Its centrally located pavilion has attracted a broad range of international speakers from the global peatlands and environmental communities. Even Former U.S. Vice President and 2007 Nobel Peace Prize laureate Al Gore stopped by to deliver a motivational talk in his capacity as founder and chair of The Climate Reality Project.


Indonesia, considered a leader in peatlands research, is part of the Global Peatlands Initiative (GPI) and is the founding country of the International Tropical Peatlands Center (ITPC), a which includes the Democratic Republic of Congo, Republic of Congo and Peru.

Working alongside coordinating partners, which include the Center for International Forestry Research (CIFOR), the U.N. Environment Programme and the U.N. Food and Agriculture Organization, through the ITPC, Indonesia is taking a pro-active approach to restoring and protecting its peatlands, said SPM Budisusanti, Director for Peatland Degradation Control in the Ministry of Environment and Forestry.

Successful peatlands restoration is dependent on the application of diverse strategies to address the often competing interests of company concessions, communities and local governments.

For palm oil production, peatlands are drained and the water is diverted into canals. Budisusanti’s directorate is working to assess and create measurements on flood control and water supply.

Daniel Mardiyarso gives explanation about the use of peat depth gauges. Photo by Aulia Erlangga


By monitoring water levels, scientists hope to learn more about the amount needed to keep the level of greenhouse gases they emit as low as possible, said CIFOR principal scientist Daniel Murdiyarso, a world-renowned peatlands expert, who works closely on peatlands and Blue Carbon ecosystems.

“We’re trying to look at how peatlands can be part of the solution,” he said.

Under the U.N. Paris Agreement, the strategy is to prevent post-industrial average temperatures from rising to 1.5 degrees Celsius or higher, the focus of COP 25 talks in Madrid.

Integrated water management systems are key, said Tsuyoshi Kato, a President Director at PT Mayangkara Tanaman Industri.

Plantations and commercial tree enterprises should be part of large-scale management designs, which focus on comprehensive water reservoir systems and preserve primary natural peat forest to maintain soil moisture content with a steady water supply during the dry season, Kato said.

Conservation networks should be created to provide green arteries for wildlife and protect natural habitats. Water reservoirs should be surrounded by treed buffer zones that give way to oil palm plantations, then community forests, then village ecosystems, he said.

Through these efforts, the government aims to help protect livelihoods in local communities dependent on fisheries, agriculture, ecotourism as well as plantations.

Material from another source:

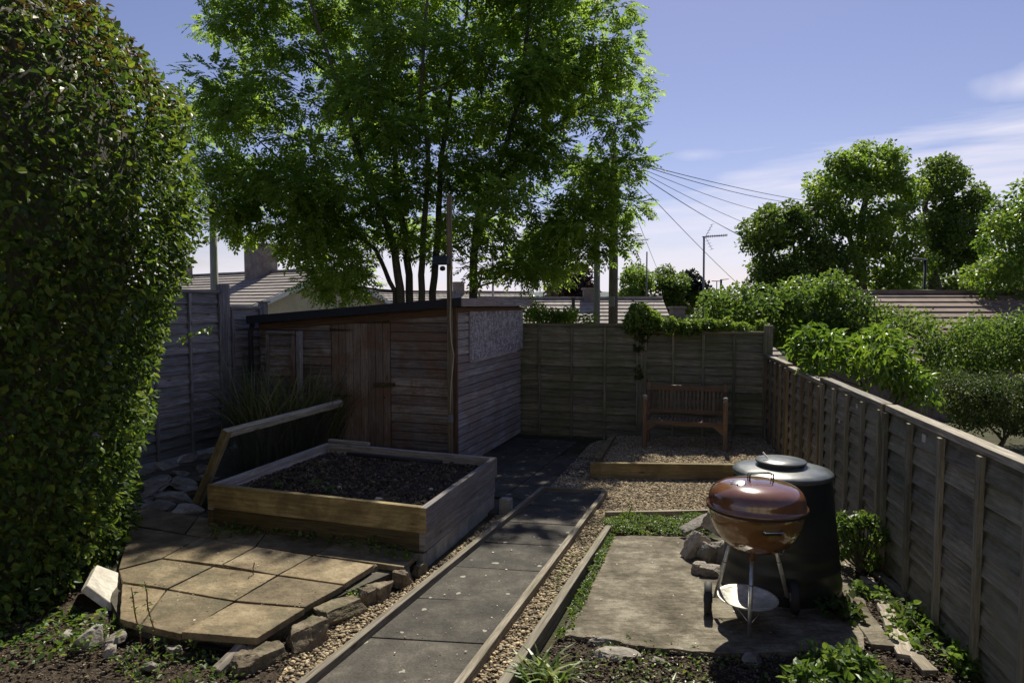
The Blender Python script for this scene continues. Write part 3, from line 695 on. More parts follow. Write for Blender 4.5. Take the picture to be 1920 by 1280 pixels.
# rubble heap behind the hedge
rub = [(292, 848, .28), (330, 842, .30), (345, 866, .34), (315, 878, .30), (372, 862, .24), (300, 905, .36), (345, 905, .32), (283, 925, .30), (325, 935, .34), (362, 925, .30), (390, 898, .26),
       (298, 952, .40), (352, 958, .34), (275, 885, .26), (385, 878, .22), (312, 858, .22), (368, 842, .22), (340, 888, .20), (262, 945, .3)]
words = ['nearest the left fence', 'under the fence batten', 'pale and tilted on top of the heap', 'broad and flat in the heap', 'small beside the leaning frame', 'pale angular one at the edge of the hedge',
         'squarish in the middle of the heap', 'low one half hidden by hedge leaves', 'long flat one near the patio', 'wedge shaped by the leaning frame', 'dusty one behind the frame leg', 'thin slab shaped one touching the patio',
         'dark one at the foot of the frame leg', 'half hidden one by the hedge', 'little grey one against the net', 'narrow one between two bigger ones', 'far one in the fence shade', 'tiny one wedged mid heap', 'last one under the hedge skirt']
for i, ((cx, cy, s_), wd) in enumerate(zip(rub, words)):
    mb = MB(); p = G(cx, cy, .10); mb.rock(p, (s_*1.15, s_*.85, s_*.34), rot=random.uniform(0, 3), rough=.17, box=.6, tilt=(random.uniform(-.35, .35), random.uniform(-.35, .35)))
    tag(mb.build('rubble_stone', M['rubble']), 'rubble stone by the left fence, '+wd, 'stone', 'stones of the rubble heap')
hb = MB(); hb.rock(G(325, 900, -.02), (1.9, 3.3, .22), rot=-.33, rough=.08, box=.2)
tag(hb.build('rubble_ground', M['patio_base'], smooth=True), kind='structure')
# ================================================================ PLANTER
TZ = .45
NR, NL, FR, FL = ZP(799, 952, TZ), ZP(388, 908, TZ), ZP(932, 857, TZ), ZP(612, 829, TZ)
bed = thing('planter', 'large square timber planter with stacked boards, filled with dark soil', 'planter', A(*((NR+NL+FR+FL)/4)[:2], 0))
def wallboard(a, b, z1, z0, th, m, name, inward, lab=None, rn=None):
    mb = MB(); d = nrm(b-a); s = nrm(np.cross(d, UP)); s = s if np.dot(s, inward) > 0 else -s
    mb.beam(A(a[0], a[1], (z0+z1)/2)+s*th/2, A(b[0], b[1], (z0+z1)/2)+s*th/2, th, z1-z0, seg=5, jit=.0015, rnd=rn)
    o = mb.build(name, m, bed, bevel=.004)
    if lab: o['label'] = lab
    return o
cen = (NR+NL+FR+FL)/4
inF = cen-(NR+NL)/2; inR = cen-(NR+FR)/2; inL = -inR; inB = -inF
dF = nrm(NR-NL); dR = nrm(FR-NR)
wallboard(NL, NR-dF*.055, TZ, TZ-.20, .055, M['sleeper_warm'], 'front_board', inF, 'top front board with yellow bounce light put into its colour')  # yellow bounce off the patio is put into this board's colour
wallboard(NL+dR*.022+dF*.01, NR-dF*.03+dR*.022, TZ-.208, TZ-.45, .055, M['sleeper_dark'], 'front_board', inF, 'dark lower front board')  # darker wood than the board above
MB().beam(A(*NR[:2], TZ-.098)-dF*.028-dR*.004, A(*NR[:2], TZ-.098)-dF*.028+dR*.003, .054, .192).build('board_end', M['sleeper_warm'], bed, bevel=.002)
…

“One of the visions of the ITPC is bringing governments, researchers, practitioners, civil society and other stakeholders together to ensure conservation and sustainable management of tropical peatlands,” said Aloe Dohong, Indonesia’s vice minister for environment and forestry.

Education, research and technology are contributing to a greater understanding of climate stability and biodiversity.

International peatland conservation efforts are supported by the GPI, a coalition of more than 30 international organizations. The initiative is an effort to save peatlands, the world’s largest organic carbon stock.

“Keeping peat in the ground is crucial if we’re going to meet the Paris Agreement targets,” said Dianna Kopansky, coordinator of GPI in the Freshwater, Land and Climate Branch at UNEP.

“We need to invest in nature-based solutions.”

A major challenge is that current expenditures on peatlands restoration globally are very low, Kopansky said.

“All nature-based solutions combined get less than 3 percent of available climate funding, despite being likely to deliver a third of the emissions reductions needed by 2030,” she said.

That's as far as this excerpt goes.